One fine day, my new boss approached me with the news that a private equity group that the bank had invested in was trying to buy a company and would want a lot of our money and advice. They didn’t really want our advice, but they were quite happy to name us as their advisors on the deal – thus giving us credibility when pitching other potential clients for such roles – as long as we loaned them the money they needed. I was to be the “advisor”. Needless to write, that’s not how my boss explained the situation, but those were the facts.

Lest I come across as having been cynical, allow me to interject that I loved my job and the institution. I had fallen into banking by mistake – I had gotten my job because I went to Princeton and one of my older brothers knew the guy doing the hiring – but once in place, I had found that banking is a fascinating business and that the institution in which I found myself was run by smart, hard-working, trustworthy people. Well, other than my new boss, who was an import from one of the lesser investment banks; him I didn’t trust at all.

In pursuing this particular opportunity, while we figured out what organization would actually sign the contract employing the bank as an advisor, I threw myself into the work of helping the private equity firm that had brought us the deal. My real role, from their perspective, was figuring out how much money I could talk the team of lenders assigned by the bank to look at the deal to come up with. Nominally, of course, that was the job of the lenders – but since the lenders all knew me, I had an inside view of their work and credibility with their credit officers that embodied the inherent conflicts of my role; was I representing the prospective borrower, or the bank?

The good news – initially – was that I took an instant and powerful liking to the CEO of the company that was trying to do the acquiring, who, in the end, signed the advisory engagement letter and paid our fees.
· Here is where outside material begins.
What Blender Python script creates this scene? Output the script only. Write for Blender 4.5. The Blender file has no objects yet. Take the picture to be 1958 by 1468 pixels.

But wait, … was I representing him and his company or the private equity firm that (the bank had invested in and) might – or might not – emerge as the company’s controlling shareholder if the deal took place? The company didn’t yet have a deal with the private equity group that the bank had invested in; it was also talking to other prospective investors.

According to my boss, my job was to get the deal done in the way desired by “our” private equity group. In his view, we worked for that private equity group – period. The fact that the company was paying our fees was beside the point.

We did get the deal done – the acquisition happened, and it was funded by “our” private equity group and the bank. It was an ugly, ugly process in which I felt the twin conflicts interest – bank versus borrower, company versus private equity group – in the sharpest ways.

Even so, for a while, the deal made me a hero within the bank. It was our first significant M&A transaction! We were investment banking big boys now, whoo boy! For the second time in my career I was touted internally by senior management as the brightest of bright young things.

I don’t blame myself for how I had navigated the conflicted waters of that deal – I had been launched into choppy seas in a very small boat. It’s what I did after that that was more problematic.

The CEO of the now much larger, private equity and bank -funded company that had emerged from the acquisition thought highly of me, as I did of him. He and I had spent a great deal of time together through the deal process and he figured I was his kind of guy – and that I knew people and things that he didn’t.

He had big plans. The deal we had worked on together was just the first step – he wanted to do many more. And he figured I was just the man to help him. He offered me the number two position at his company, with equity upside.

I listened more than eagerly. This could be my big break – and a way to get away from a boss I didn’t like one bit. I would miss the bank, and wasn’t too eager to move out west where the company was located, but those seemed like fair tradeoffs. I would make a lot more money.

Problem was, the company already seemed to be heading into difficulties with both the bank and the private equity group. Such troubles, if they proved serious, would bring out all the conflicts of my recent roles.

Was I representing myself or the bank in those discussions in which both my possible employment and the over-all situation were discussed? Was I still supposed to be advising the company? (According to what I was being told by my boss, I was supposed to be advising the company – to do whatever the private equity group and the lenders wanted; he didn’t know or care whether the CEO was correct in whatever the latter was arguing).

Also, I wondered: did the CEO want me on his team to better arm himself for negotiations against the bank? I couldn’t dream of harming the institution that had been so good to me. Even so, I was very interested in taking the job. I still thought the company’s CEO was a great guy, being unjustly pushed around by the private equity group.

One night, the company’s CEO and I had dinner with the Beloved Spouse to discuss the implications of the possible move. To make a long story short, she couldn’t stand him. After the dinner, she put her foot down, telling me that he smelled dirty to her, and insisting that I not take the job.

I was shocked. I had worked closely with the man for many months and my relationship with him had made a star of me within the bank. I had sensed nothing wrong with his behavior, how could she see it otherwise?

Well, she did. I didn’t take the job.

The company’s troubles gradually got worse, much worse. Even more worrying than that, from my perspective, the company’s CEO came to be seen within the bank as the problem. He was acting deviously with the private equity firm and dismissively with the lenders. How could I have touted him so resolutely?

Eventually, it would come to litigation. Worse, I eventually concluded that everybody else, especiallly the Beloved Spouse, was right. I had made a terrible character misjudgment, and the bank’s loans were in deep waters. I felt like an idiot.

As the legal teams for the various participants prepared for a drawn-out, ugly battle, the head of a workout team, named Don, and a team of bank lawyers grilled me on every aspect of the relationship. I had known Don for years and viewed him as a wise and kindly, slightly elderly man.

After answering all of their questions, I volunteered the news that while these troubles had been brewing I had been talking to the company’s CEO about leaving the bank to work for him. I could see the disappointment in Don’s eyes as he thought about my behavior. How had I permitted all these conflicts of interest to fester? What had I told the company’s CEO that they would later be hearing in court?

A few days later, he told me that he thought that the damage to my reputation could probably be repaired. He meant what he said, but I didn’t think he was right.